We won’t go wrong with Rachel Hazelip in the Legislature. Like Colton Bennett, she is young, intelligent, and a good campaigner, and will have a long future in Idaho politics if we’re lucky. That said, there are many intangible benefits to Mike Moyle’s speakership that do not show up on any scorecard. He was instrumental in saving the new budget process after the Groundhog Day Massacre and has worked behind the scenes to pass solid legislation while at the same time allowing space for liberty legislators to fight for social issues. I trust the judgement of lawmakers such as Reps. Heather Scott, Dale Hawkins, and Josh Tanner who are publicly supporting Moyle.
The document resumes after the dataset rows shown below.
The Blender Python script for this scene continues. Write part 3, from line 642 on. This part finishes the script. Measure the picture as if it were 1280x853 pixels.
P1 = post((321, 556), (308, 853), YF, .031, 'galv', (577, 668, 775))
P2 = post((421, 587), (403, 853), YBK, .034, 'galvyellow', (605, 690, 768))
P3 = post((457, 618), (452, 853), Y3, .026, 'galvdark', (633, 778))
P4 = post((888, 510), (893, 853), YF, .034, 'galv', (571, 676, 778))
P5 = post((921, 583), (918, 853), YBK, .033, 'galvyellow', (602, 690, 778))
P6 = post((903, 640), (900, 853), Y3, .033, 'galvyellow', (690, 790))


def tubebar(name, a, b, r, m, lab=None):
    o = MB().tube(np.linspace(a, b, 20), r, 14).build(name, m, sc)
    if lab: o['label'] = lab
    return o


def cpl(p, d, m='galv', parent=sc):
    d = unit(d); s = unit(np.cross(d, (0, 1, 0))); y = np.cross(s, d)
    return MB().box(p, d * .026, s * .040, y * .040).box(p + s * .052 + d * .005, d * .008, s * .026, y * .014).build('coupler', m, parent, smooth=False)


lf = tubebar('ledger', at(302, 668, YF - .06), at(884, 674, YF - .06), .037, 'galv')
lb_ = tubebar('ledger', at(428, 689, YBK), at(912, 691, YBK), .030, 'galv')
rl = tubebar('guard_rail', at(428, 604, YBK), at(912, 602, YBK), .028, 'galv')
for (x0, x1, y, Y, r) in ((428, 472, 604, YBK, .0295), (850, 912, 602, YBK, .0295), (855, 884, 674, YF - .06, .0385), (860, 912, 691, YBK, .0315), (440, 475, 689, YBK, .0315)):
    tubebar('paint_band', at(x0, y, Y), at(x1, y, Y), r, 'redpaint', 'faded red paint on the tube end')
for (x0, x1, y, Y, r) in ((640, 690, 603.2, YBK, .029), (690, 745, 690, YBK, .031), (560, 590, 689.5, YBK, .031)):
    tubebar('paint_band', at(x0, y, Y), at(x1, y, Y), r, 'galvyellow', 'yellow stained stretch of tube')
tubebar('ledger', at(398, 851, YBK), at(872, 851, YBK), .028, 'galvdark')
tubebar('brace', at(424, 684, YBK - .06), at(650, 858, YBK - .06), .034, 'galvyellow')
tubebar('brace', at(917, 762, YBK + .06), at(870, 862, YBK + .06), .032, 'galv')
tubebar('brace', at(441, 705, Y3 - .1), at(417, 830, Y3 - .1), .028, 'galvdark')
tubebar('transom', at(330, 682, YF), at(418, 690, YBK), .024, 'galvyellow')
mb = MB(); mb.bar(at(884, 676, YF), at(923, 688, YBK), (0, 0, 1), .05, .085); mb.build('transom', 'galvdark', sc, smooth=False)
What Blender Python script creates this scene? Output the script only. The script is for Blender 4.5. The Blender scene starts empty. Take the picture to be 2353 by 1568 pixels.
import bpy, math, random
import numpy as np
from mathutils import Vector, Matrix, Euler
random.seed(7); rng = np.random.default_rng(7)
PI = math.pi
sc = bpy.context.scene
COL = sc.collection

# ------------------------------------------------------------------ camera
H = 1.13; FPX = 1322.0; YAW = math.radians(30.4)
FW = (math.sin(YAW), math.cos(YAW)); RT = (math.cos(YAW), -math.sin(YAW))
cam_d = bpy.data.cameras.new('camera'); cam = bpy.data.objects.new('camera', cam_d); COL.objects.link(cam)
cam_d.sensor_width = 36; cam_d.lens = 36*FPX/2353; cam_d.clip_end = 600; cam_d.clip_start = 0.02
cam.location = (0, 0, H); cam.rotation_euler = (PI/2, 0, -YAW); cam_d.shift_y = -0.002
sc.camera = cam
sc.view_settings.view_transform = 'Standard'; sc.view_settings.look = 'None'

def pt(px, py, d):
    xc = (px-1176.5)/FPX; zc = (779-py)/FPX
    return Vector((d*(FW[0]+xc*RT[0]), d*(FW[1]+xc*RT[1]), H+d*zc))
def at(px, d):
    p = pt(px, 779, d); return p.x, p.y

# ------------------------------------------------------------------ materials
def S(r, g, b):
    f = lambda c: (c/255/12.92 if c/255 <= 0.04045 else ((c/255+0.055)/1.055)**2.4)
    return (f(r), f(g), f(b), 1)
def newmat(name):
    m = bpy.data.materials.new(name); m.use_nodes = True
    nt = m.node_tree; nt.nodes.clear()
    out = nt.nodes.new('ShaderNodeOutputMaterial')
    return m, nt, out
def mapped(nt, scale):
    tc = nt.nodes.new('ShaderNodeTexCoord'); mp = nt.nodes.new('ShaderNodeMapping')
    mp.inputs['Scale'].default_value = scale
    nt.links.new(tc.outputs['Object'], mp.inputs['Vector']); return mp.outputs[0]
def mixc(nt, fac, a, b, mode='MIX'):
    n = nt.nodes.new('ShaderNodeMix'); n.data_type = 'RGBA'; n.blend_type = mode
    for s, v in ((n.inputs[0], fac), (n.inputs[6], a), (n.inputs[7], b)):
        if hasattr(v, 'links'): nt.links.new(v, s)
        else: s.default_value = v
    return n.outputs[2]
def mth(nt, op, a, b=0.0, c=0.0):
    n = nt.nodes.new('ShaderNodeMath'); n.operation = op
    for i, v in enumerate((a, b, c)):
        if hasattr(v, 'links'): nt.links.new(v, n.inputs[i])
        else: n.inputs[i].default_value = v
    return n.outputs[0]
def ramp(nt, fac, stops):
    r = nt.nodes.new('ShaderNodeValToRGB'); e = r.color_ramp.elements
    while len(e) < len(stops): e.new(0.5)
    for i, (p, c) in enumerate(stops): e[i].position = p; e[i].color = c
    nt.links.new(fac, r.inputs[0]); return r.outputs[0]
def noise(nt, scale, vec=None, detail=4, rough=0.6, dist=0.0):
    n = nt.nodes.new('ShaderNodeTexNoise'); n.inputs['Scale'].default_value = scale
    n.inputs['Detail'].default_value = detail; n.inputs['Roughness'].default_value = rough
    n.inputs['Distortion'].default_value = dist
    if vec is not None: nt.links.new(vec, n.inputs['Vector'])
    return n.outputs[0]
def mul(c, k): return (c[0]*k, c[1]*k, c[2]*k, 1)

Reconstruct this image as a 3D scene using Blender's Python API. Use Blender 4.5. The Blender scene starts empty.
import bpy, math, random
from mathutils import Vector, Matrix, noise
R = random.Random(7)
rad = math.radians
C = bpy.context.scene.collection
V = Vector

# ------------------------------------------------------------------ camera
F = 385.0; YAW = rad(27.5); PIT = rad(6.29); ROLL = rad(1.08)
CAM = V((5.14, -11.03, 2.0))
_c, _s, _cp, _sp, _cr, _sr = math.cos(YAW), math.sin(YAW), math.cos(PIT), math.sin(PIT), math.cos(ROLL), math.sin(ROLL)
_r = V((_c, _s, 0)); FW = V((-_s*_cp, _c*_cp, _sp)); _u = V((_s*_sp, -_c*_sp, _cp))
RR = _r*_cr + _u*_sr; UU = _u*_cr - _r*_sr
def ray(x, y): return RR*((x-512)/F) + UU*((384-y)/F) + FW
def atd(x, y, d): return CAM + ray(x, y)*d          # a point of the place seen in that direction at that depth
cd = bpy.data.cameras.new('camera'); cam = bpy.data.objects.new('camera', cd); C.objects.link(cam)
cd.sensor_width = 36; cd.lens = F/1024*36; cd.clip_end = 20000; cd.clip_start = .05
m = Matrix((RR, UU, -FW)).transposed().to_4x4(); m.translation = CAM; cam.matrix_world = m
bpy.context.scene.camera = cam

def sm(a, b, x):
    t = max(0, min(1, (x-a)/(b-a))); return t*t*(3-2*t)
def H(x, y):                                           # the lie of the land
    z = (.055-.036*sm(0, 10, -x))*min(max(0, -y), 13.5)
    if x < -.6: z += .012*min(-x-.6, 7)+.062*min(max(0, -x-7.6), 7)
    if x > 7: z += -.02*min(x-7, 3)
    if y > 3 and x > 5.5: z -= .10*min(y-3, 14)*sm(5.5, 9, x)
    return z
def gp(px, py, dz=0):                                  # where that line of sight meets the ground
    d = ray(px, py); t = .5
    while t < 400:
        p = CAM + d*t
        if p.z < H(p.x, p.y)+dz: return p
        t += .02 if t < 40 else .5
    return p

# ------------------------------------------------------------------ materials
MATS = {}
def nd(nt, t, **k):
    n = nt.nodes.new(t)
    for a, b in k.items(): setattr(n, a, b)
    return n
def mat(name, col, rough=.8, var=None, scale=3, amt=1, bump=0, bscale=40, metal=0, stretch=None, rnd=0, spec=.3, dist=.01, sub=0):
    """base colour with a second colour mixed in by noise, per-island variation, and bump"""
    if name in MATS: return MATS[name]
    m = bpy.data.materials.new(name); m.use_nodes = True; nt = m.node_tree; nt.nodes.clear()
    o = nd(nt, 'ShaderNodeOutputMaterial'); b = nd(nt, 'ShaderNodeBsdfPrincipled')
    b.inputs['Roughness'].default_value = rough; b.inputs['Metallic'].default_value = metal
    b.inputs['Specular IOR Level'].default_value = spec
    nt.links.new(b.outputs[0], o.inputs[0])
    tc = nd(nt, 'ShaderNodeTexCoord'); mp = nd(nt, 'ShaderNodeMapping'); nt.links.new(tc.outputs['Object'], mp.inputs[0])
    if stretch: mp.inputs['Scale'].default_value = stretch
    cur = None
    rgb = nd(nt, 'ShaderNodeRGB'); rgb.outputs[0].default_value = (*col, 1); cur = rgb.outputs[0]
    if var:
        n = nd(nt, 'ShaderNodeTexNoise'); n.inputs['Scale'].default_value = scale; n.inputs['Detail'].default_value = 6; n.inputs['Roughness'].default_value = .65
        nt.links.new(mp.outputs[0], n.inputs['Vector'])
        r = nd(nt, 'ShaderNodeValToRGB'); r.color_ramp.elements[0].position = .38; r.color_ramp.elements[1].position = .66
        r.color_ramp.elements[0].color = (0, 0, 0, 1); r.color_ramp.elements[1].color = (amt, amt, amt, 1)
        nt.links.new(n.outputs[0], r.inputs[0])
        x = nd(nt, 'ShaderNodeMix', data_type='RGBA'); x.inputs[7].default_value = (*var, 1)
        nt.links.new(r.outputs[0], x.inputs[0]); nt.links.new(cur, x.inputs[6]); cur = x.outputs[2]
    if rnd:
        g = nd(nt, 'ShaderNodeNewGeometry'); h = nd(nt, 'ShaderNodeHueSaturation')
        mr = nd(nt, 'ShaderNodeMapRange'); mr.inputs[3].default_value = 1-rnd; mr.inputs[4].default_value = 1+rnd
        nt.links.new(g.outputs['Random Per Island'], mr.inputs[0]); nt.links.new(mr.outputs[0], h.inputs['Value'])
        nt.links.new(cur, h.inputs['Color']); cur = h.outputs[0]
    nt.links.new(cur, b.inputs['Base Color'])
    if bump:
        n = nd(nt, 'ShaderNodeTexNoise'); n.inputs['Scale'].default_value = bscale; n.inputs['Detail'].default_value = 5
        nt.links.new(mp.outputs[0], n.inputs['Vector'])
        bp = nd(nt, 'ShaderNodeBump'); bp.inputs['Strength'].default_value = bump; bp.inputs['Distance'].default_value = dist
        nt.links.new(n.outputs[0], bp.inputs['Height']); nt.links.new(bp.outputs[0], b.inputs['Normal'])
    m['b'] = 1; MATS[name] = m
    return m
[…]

If Speaker Moyle loses tomorrow, then it’s anyone’s guess who takes over the House. Perhaps a Hazelip victory would signify a conservative wave that knocks out many of the establishment veterans, but it’s possible we could end up with someone much less friendly to conservative ideas. Our country and our state are in uncharted territory, and we need strong leadership to weather the storms to come. Ranked choice voting is likely to be on the ballot this November, and we need leaders who will not be afraid to shut it down in the Legislature should it prevail.

All that said, the choice is yours. Make sure you vote tomorrow, if you haven’t already. The future belongs to those who show up, and it’s more important than ever to show up. This is Idaho’s Election Day, so make the most of it!